◆ **Dataset content**
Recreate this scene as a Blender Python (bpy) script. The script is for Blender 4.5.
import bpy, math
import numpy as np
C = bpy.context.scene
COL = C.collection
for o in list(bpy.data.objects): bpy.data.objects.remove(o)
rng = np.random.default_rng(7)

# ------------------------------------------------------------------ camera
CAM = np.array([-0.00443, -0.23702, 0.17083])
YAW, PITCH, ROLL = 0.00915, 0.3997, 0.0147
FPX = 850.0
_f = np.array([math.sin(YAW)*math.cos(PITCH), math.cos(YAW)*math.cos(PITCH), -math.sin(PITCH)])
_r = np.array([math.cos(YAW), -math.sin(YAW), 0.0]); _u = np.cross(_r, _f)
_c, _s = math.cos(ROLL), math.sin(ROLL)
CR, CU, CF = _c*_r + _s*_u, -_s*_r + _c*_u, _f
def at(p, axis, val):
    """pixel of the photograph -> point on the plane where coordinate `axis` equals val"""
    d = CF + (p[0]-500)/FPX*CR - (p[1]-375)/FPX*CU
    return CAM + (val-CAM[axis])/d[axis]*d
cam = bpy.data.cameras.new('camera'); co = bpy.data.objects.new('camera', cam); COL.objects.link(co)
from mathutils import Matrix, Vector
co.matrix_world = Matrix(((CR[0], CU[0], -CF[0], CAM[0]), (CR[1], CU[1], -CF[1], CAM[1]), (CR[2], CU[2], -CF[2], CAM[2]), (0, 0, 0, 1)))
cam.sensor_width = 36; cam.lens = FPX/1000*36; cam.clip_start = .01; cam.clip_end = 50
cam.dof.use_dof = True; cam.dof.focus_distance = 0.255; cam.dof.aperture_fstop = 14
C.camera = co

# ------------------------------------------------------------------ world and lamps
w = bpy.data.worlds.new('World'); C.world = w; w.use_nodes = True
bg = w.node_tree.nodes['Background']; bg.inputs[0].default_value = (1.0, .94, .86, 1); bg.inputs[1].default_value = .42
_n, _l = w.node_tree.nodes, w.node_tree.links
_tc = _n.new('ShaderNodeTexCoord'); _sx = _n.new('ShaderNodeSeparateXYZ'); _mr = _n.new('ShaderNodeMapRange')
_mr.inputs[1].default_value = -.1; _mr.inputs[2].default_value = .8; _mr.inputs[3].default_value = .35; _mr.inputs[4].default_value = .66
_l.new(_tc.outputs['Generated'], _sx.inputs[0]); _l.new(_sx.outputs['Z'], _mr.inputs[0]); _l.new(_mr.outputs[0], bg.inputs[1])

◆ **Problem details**
Output exactly the leading lines of the data, up to and including the line marked by "rng = np.random.default_rng(7)".

◆ **Expected answer**
Recreate this scene as a Blender Python (bpy) script. The script is for Blender 4.5.
import bpy, math
import numpy as np
C = bpy.context.scene
COL = C.collection
for o in list(bpy.data.objects): bpy.data.objects.remove(o)
rng = np.random.default_rng(7)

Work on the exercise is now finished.